We get a whole bunch more travel, that’s tedious even in this heavily condensed form, before they finally reach their destination. Kublai Khan is introduced and he and the Doctor complain about their mutual aches and pains.

BBC

BBC

Time travel everyone, voyage into the past, meet key figures from history, then commiserate about how getting old sucks. Maybe next episode, he’ll jump to Biblical times to complain about lower back pain with a cross-hefting Jesus.

After that we get a subplot in which Mr. Fallon Ping-Cho steals back the key to the TARDIS, then gives it to Susan.
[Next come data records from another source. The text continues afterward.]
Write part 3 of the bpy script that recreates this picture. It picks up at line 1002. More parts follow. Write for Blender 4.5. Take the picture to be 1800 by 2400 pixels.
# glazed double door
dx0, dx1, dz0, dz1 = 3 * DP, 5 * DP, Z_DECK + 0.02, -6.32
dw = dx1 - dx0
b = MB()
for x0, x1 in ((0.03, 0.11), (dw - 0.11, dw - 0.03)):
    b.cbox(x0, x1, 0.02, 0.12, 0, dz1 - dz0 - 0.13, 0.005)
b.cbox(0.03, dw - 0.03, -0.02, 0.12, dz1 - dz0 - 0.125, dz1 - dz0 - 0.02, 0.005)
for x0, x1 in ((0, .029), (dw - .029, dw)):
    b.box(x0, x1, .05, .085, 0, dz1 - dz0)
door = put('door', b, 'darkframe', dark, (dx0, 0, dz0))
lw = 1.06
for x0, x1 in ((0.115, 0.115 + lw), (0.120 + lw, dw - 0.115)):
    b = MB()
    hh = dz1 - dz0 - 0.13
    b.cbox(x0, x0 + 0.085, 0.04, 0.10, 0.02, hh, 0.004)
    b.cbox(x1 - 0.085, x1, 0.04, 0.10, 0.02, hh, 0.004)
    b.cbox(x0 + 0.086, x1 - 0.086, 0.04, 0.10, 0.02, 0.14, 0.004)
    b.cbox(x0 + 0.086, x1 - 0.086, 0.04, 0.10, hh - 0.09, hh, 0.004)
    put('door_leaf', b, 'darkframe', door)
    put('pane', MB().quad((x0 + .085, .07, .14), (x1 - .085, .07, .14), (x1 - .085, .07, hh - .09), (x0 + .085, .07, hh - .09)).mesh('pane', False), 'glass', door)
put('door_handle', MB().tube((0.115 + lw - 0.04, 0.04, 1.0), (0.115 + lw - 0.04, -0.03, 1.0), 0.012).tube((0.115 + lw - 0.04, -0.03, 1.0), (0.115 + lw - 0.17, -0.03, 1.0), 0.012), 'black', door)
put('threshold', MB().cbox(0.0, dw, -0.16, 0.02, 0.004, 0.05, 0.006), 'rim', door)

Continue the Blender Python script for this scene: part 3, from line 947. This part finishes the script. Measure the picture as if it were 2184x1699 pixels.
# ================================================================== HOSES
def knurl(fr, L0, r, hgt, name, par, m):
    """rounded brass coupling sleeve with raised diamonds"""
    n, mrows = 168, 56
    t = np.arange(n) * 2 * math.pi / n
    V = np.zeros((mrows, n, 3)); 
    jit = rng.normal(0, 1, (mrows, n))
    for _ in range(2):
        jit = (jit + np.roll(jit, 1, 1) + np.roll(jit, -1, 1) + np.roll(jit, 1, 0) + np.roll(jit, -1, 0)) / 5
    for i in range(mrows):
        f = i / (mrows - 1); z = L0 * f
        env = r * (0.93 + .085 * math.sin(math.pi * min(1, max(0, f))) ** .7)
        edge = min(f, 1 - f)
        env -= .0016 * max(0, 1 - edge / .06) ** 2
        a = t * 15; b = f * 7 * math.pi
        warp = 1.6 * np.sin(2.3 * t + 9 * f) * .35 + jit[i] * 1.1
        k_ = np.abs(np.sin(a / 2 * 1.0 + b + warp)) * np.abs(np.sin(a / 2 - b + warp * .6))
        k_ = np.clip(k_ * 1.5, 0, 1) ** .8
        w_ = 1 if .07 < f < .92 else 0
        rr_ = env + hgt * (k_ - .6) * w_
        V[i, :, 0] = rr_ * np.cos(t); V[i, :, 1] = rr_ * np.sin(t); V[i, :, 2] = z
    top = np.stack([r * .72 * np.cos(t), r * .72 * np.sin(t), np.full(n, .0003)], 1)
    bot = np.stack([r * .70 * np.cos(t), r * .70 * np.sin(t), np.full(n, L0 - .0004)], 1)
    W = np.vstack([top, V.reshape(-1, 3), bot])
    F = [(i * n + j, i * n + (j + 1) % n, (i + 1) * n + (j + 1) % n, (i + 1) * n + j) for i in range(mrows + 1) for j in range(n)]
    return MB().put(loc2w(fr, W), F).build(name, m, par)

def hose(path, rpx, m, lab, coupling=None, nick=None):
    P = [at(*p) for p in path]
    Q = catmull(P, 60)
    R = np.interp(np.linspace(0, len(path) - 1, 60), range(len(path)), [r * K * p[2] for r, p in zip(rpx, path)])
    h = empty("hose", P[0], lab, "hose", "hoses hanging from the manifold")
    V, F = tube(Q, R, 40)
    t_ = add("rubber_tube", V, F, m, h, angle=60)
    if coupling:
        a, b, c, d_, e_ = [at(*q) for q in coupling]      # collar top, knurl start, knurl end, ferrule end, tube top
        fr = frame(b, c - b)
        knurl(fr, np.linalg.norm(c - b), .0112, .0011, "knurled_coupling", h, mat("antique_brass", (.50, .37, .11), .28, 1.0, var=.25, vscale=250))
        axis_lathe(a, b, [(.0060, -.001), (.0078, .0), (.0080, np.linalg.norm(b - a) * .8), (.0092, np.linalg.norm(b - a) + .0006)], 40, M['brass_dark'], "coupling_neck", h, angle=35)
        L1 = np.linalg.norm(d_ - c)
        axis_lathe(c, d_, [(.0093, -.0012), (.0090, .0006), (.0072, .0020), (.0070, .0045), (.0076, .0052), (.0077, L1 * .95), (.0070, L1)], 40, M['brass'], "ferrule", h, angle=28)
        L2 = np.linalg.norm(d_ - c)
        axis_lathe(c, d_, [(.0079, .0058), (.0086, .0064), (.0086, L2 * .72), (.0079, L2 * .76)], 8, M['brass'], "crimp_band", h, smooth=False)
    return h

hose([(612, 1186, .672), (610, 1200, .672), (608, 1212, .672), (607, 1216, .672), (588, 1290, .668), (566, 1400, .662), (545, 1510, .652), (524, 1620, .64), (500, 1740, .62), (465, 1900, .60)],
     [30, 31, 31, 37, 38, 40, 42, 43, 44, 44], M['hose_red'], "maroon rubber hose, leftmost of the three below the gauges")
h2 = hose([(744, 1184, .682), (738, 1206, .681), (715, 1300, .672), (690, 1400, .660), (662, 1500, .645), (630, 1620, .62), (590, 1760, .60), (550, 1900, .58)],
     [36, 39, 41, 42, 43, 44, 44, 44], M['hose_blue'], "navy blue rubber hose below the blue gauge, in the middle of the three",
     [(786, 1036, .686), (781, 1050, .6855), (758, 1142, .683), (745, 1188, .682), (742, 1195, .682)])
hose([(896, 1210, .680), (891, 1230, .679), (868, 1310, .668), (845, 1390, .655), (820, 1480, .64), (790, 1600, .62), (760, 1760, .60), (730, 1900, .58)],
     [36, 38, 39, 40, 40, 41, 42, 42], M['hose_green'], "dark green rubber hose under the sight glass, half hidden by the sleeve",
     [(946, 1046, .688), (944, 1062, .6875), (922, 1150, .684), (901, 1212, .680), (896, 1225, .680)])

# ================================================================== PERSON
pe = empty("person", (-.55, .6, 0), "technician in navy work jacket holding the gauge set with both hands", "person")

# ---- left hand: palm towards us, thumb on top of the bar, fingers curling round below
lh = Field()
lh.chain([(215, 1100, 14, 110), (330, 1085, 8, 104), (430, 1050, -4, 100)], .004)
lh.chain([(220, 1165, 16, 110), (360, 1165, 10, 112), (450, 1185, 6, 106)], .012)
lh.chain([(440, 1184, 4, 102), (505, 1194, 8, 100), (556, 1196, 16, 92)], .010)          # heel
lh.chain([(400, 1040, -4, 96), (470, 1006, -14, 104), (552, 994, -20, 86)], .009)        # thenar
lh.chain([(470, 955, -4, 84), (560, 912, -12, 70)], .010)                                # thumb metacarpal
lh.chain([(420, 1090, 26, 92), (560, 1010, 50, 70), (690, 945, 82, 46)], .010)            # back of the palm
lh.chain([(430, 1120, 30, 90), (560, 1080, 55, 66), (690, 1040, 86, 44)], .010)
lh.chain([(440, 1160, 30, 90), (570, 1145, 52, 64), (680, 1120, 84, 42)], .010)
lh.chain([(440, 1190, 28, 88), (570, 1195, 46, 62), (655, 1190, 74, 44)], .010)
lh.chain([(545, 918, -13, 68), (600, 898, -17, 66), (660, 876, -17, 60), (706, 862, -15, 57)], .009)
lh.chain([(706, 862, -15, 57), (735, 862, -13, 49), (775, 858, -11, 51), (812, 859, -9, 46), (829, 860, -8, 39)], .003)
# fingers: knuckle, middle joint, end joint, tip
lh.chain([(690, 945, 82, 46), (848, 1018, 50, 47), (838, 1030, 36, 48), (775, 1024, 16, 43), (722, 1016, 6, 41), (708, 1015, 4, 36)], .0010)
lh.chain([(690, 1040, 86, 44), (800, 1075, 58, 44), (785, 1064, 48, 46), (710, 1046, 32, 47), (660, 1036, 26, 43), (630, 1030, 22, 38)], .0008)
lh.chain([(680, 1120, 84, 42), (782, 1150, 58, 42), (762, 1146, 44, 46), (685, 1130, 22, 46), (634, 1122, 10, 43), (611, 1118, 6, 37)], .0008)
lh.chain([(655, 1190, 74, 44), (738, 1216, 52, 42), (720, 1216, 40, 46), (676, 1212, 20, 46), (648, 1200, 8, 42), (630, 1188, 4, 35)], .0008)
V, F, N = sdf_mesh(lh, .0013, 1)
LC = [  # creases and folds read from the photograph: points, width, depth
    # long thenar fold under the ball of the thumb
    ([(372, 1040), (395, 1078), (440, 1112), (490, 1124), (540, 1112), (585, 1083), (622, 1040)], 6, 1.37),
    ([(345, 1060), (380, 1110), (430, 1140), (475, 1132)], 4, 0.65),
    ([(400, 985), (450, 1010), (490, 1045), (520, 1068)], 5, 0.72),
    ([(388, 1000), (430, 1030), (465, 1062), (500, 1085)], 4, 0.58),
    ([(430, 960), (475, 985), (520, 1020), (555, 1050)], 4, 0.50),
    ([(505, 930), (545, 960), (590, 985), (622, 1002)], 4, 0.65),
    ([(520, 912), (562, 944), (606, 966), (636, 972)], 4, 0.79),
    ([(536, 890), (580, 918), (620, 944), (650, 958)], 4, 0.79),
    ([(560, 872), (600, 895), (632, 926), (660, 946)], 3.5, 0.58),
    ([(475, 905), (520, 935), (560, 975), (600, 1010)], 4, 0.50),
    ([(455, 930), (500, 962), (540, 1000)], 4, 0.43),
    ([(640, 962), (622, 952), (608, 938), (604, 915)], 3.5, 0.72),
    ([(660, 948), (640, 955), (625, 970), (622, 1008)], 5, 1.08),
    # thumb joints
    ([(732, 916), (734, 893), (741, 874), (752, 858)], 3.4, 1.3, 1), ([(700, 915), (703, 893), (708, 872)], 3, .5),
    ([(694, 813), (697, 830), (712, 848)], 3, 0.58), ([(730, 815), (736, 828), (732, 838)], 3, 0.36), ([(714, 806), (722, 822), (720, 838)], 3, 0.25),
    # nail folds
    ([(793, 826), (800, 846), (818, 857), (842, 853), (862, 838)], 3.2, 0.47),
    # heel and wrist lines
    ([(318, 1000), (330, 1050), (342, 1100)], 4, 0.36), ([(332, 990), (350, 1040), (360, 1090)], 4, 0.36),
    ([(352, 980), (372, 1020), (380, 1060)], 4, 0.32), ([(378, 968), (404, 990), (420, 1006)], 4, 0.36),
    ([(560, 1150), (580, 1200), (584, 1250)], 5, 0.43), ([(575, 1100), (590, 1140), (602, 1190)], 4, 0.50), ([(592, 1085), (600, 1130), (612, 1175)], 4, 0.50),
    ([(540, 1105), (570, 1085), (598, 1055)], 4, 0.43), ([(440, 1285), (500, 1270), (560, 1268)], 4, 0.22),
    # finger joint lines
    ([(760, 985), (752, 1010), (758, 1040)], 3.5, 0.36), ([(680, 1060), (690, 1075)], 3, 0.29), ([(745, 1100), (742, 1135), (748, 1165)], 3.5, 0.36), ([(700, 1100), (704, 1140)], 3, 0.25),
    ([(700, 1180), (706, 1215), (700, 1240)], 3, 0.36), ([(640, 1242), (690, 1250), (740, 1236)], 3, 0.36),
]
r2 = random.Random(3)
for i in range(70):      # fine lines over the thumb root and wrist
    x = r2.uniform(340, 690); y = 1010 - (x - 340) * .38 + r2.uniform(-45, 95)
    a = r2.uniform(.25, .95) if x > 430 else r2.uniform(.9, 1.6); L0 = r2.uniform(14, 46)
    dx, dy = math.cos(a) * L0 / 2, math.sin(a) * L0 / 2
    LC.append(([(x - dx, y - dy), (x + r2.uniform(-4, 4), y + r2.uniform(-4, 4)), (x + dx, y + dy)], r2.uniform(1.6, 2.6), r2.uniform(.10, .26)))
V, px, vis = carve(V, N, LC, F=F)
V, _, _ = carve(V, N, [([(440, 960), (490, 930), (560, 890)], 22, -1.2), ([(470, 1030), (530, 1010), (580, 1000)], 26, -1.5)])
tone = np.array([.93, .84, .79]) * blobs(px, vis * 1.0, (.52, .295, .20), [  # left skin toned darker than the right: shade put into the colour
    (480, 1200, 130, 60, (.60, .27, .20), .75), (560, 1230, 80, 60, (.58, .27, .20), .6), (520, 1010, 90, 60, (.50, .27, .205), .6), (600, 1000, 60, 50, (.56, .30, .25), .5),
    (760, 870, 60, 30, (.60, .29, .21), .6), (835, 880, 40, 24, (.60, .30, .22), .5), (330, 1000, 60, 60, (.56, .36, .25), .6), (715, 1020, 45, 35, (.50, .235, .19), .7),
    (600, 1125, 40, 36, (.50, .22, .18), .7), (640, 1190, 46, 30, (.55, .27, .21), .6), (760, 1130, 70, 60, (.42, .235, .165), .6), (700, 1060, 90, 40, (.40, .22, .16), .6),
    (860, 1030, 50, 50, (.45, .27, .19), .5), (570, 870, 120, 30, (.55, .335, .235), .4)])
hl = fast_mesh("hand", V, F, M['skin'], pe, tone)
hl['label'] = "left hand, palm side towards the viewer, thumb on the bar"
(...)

Everyone piles into the TARDIS, except for Susan who gets captured (of course she does) by Tegana. Marco Polo shows up, breaks up the confrontation and promptly takes back the key.

Meanwhile distraught over the prospect of marrying the seventy-something Khan, Ping-Cho flees to another city where she encounters a man sporting an eye patch, bad teeth, and a monkey on his shoulder.

Despite being the seediest looking person in human history, she gives him all her money on the promise that he’ll let her join up with his caravan. Surprising no one, he never comes back. Then Ian shows up and takes her back to the Khan’s palace, where the Doctor is playing backgammon with Kublai Khan in order to win back the TARDIS.

At this point, Tegana makes his long anticipated attempt on the Khan’s life. He is immediately foiled by Ian, then promptly takes his own life. Then, with that out of the way, the group takes off in the TARDIS, in full view of the Marco Polo, Kublai Khan, and a detachment of the Khan’s men.

Now, I’m no scientist, but it seems like revealing time travel to people living in the thirteenth century might be something you want to avoid. Then again, if you’re going to travel through time and space, you might also want to tackle that in something with more structural integrity than a cardboard box, but since that’s not likely to happen, I guess I’ll just go ahead and let them have it.

So, quick reappraisal here. After sitting through this tele-snap presentation, I’m beginning to think maybe it’s not so bad that these particular episodes are missing. They don’t feel so much like a new story so much as a reassembly of everything that’s happened to this point. The broken ship, the Doctor’s near death, a series of never-ending subplots designed to keep them from returning to the ship, we’ve seen literally every one of those things before and we’re only four serials into this show. They can’t really have run out of material by this point, can they?